§ **THE PROBLEM**
Quote the listing below in its entirety.

§ **SOURCE EXCERPT**

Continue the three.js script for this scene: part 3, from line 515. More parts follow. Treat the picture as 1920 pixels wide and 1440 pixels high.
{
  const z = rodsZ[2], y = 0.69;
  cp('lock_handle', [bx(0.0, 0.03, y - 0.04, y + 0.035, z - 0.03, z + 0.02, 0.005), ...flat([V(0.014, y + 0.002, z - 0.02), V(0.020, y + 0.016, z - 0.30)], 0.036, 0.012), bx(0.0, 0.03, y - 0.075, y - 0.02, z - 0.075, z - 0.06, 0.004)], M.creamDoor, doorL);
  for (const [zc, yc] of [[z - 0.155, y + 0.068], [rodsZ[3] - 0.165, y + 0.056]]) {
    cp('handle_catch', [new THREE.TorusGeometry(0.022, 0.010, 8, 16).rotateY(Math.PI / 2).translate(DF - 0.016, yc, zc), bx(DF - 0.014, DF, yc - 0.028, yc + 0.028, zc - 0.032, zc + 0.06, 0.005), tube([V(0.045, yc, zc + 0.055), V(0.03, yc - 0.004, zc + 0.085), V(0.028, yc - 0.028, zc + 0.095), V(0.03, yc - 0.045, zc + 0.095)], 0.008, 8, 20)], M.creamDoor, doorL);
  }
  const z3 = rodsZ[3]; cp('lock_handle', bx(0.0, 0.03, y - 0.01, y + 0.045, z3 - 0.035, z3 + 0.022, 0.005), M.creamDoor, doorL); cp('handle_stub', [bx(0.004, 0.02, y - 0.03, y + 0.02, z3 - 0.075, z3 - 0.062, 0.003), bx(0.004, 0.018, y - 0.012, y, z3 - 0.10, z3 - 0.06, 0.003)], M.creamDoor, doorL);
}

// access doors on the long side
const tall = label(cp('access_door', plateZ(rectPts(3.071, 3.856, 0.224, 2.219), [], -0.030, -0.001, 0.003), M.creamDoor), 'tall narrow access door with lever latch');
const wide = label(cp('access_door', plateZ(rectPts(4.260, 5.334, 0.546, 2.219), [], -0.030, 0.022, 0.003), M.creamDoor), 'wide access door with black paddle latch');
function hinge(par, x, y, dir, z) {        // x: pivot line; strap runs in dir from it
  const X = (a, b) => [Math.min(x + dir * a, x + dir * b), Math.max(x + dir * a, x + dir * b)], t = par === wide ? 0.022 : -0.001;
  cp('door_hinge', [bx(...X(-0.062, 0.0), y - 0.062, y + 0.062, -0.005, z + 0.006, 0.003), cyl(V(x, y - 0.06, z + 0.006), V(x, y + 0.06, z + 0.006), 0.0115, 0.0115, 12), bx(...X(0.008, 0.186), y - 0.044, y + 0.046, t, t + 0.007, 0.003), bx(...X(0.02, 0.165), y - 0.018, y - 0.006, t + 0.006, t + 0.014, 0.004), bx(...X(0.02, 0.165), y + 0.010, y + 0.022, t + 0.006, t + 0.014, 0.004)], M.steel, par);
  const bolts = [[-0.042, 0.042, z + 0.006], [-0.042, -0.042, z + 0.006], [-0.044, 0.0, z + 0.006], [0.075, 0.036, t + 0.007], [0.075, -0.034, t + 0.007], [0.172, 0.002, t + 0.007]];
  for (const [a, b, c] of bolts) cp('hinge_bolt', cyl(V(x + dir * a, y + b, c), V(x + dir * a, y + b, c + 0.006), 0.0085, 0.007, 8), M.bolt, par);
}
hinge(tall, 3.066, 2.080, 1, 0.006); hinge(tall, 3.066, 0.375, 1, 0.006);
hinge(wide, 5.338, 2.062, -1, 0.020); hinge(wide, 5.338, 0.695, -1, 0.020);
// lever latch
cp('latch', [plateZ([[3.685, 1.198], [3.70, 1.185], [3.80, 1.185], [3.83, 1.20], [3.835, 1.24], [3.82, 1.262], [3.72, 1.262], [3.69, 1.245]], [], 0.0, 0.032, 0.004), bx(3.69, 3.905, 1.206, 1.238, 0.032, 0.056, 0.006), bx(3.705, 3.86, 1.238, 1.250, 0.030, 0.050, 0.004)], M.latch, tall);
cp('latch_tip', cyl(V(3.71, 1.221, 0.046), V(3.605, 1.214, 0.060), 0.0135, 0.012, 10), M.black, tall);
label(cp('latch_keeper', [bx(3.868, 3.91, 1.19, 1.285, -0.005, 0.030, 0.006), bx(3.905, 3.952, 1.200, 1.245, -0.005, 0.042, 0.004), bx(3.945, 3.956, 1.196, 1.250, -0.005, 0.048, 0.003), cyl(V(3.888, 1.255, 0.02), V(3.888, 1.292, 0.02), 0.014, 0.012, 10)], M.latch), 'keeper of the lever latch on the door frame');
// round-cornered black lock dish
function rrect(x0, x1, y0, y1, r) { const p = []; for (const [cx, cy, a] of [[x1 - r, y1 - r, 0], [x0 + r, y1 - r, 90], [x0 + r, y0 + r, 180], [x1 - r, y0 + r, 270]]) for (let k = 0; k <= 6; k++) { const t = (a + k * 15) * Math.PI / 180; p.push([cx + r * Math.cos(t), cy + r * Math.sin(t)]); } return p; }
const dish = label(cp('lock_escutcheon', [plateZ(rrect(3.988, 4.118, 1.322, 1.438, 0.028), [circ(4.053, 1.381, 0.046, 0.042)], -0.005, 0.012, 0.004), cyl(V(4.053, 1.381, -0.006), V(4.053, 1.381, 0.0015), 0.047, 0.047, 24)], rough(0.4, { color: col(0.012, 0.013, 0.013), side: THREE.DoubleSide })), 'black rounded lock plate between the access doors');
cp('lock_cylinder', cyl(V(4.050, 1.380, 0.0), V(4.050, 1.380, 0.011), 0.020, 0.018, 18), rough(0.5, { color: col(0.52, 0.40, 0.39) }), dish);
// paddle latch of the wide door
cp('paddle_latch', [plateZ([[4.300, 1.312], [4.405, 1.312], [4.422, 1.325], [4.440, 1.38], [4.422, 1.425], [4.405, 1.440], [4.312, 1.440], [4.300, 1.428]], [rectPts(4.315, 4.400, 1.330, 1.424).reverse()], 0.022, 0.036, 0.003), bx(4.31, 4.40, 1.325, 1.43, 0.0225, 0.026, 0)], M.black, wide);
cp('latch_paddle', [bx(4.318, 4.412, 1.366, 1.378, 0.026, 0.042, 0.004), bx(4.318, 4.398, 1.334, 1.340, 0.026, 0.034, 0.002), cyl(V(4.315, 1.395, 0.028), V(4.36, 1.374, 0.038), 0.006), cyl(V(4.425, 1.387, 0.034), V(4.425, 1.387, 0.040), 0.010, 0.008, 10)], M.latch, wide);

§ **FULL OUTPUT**
Continue the three.js script for this scene: part 3, from line 515. More parts follow. Treat the picture as 1920 pixels wide and 1440 pixels high.
{
  const z = rodsZ[2], y = 0.69;
  cp('lock_handle', [bx(0.0, 0.03, y - 0.04, y + 0.035, z - 0.03, z + 0.02, 0.005), ...flat([V(0.014, y + 0.002, z - 0.02), V(0.020, y + 0.016, z - 0.30)], 0.036, 0.012), bx(0.0, 0.03, y - 0.075, y - 0.02, z - 0.075, z - 0.06, 0.004)], M.creamDoor, doorL);
  for (const [zc, yc] of [[z - 0.155, y + 0.068], [rodsZ[3] - 0.165, y + 0.056]]) {
    cp('handle_catch', [new THREE.TorusGeometry(0.022, 0.010, 8, 16).rotateY(Math.PI / 2).translate(DF - 0.016, yc, zc), bx(DF - 0.014, DF, yc - 0.028, yc + 0.028, zc - 0.032, zc + 0.06, 0.005), tube([V(0.045, yc, zc + 0.055), V(0.03, yc - 0.004, zc + 0.085), V(0.028, yc - 0.028, zc + 0.095), V(0.03, yc - 0.045, zc + 0.095)], 0.008, 8, 20)], M.creamDoor, doorL);
  }
  const z3 = rodsZ[3]; cp('lock_handle', bx(0.0, 0.03, y - 0.01, y + 0.045, z3 - 0.035, z3 + 0.022, 0.005), M.creamDoor, doorL); cp('handle_stub', [bx(0.004, 0.02, y - 0.03, y + 0.02, z3 - 0.075, z3 - 0.062, 0.003), bx(0.004, 0.018, y - 0.012, y, z3 - 0.10, z3 - 0.06, 0.003)], M.creamDoor, doorL);
}

// access doors on the long side
const tall = label(cp('access_door', plateZ(rectPts(3.071, 3.856, 0.224, 2.219), [], -0.030, -0.001, 0.003), M.creamDoor), 'tall narrow access door with lever latch');
const wide = label(cp('access_door', plateZ(rectPts(4.260, 5.334, 0.546, 2.219), [], -0.030, 0.022, 0.003), M.creamDoor), 'wide access door with black paddle latch');
function hinge(par, x, y, dir, z) {        // x: pivot line; strap runs in dir from it
  const X = (a, b) => [Math.min(x + dir * a, x + dir * b), Math.max(x + dir * a, x + dir * b)], t = par === wide ? 0.022 : -0.001;
  cp('door_hinge', [bx(...X(-0.062, 0.0), y - 0.062, y + 0.062, -0.005, z + 0.006, 0.003), cyl(V(x, y - 0.06, z + 0.006), V(x, y + 0.06, z + 0.006), 0.0115, 0.0115, 12), bx(...X(0.008, 0.186), y - 0.044, y + 0.046, t, t + 0.007, 0.003), bx(...X(0.02, 0.165), y - 0.018, y - 0.006, t + 0.006, t + 0.014, 0.004), bx(...X(0.02, 0.165), y + 0.010, y + 0.022, t + 0.006, t + 0.014, 0.004)], M.steel, par);
  const bolts = [[-0.042, 0.042, z + 0.006], [-0.042, -0.042, z + 0.006], [-0.044, 0.0, z + 0.006], [0.075, 0.036, t + 0.007], [0.075, -0.034, t + 0.007], [0.172, 0.002, t + 0.007]];
  for (const [a, b, c] of bolts) cp('hinge_bolt', cyl(V(x + dir * a, y + b, c), V(x + dir * a, y + b, c + 0.006), 0.0085, 0.007, 8), M.bolt, par);
}
hinge(tall, 3.066, 2.080, 1, 0.006); hinge(tall, 3.066, 0.375, 1, 0.006);
hinge(wide, 5.338, 2.062, -1, 0.020); hinge(wide, 5.338, 0.695, -1, 0.020);
// lever latch
cp('latch', [plateZ([[3.685, 1.198], [3.70, 1.185], [3.80, 1.185], [3.83, 1.20], [3.835, 1.24], [3.82, 1.262], [3.72, 1.262], [3.69, 1.245]], [], 0.0, 0.032, 0.004), bx(3.69, 3.905, 1.206, 1.238, 0.032, 0.056, 0.006), bx(3.705, 3.86, 1.238, 1.250, 0.030, 0.050, 0.004)], M.latch, tall);
cp('latch_tip', cyl(V(3.71, 1.221, 0.046), V(3.605, 1.214, 0.060), 0.0135, 0.012, 10), M.black, tall);
label(cp('latch_keeper', [bx(3.868, 3.91, 1.19, 1.285, -0.005, 0.030, 0.006), bx(3.905, 3.952, 1.200, 1.245, -0.005, 0.042, 0.004), bx(3.945, 3.956, 1.196, 1.250, -0.005, 0.048, 0.003), cyl(V(3.888, 1.255, 0.02), V(3.888, 1.292, 0.02), 0.014, 0.012, 10)], M.latch), 'keeper of the lever latch on the door frame');
// round-cornered black lock dish
function rrect(x0, x1, y0, y1, r) { const p = []; for (const [cx, cy, a] of [[x1 - r, y1 - r, 0], [x0 + r, y1 - r, 90], [x0 + r, y0 + r, 180], [x1 - r, y0 + r, 270]]) for (let k = 0; k <= 6; k++) { const t = (a + k * 15) * Math.PI / 180; p.push([cx + r * Math.cos(t), cy + r * Math.sin(t)]); } return p; }
const dish = label(cp('lock_escutcheon', [plateZ(rrect(3.988, 4.118, 1.322, 1.438, 0.028), [circ(4.053, 1.381, 0.046, 0.042)], -0.005, 0.012, 0.004), cyl(V(4.053, 1.381, -0.006), V(4.053, 1.381, 0.0015), 0.047, 0.047, 24)], rough(0.4, { color: col(0.012, 0.013, 0.013), side: THREE.DoubleSide })), 'black rounded lock plate between the access doors');
cp('lock_cylinder', cyl(V(4.050, 1.380, 0.0), V(4.050, 1.380, 0.011), 0.020, 0.018, 18), rough(0.5, { color: col(0.52, 0.40, 0.39) }), dish);
// paddle latch of the wide door
cp('paddle_latch', [plateZ([[4.300, 1.312], [4.405, 1.312], [4.422, 1.325], [4.440, 1.38], [4.422, 1.425], [4.405, 1.440], [4.312, 1.440], [4.300, 1.428]], [rectPts(4.315, 4.400, 1.330, 1.424).reverse()], 0.022, 0.036, 0.003), bx(4.31, 4.40, 1.325, 1.43, 0.0225, 0.026, 0)], M.black, wide);
cp('latch_paddle', [bx(4.318, 4.412, 1.366, 1.378, 0.026, 0.042, 0.004), bx(4.318, 4.398, 1.334, 1.340, 0.026, 0.034, 0.002), cyl(V(4.315, 1.395, 0.028), V(4.36, 1.374, 0.038), 0.006), cyl(V(4.425, 1.387, 0.034), V(4.425, 1.387, 0.040), 0.010, 0.008, 10)], M.latch, wide);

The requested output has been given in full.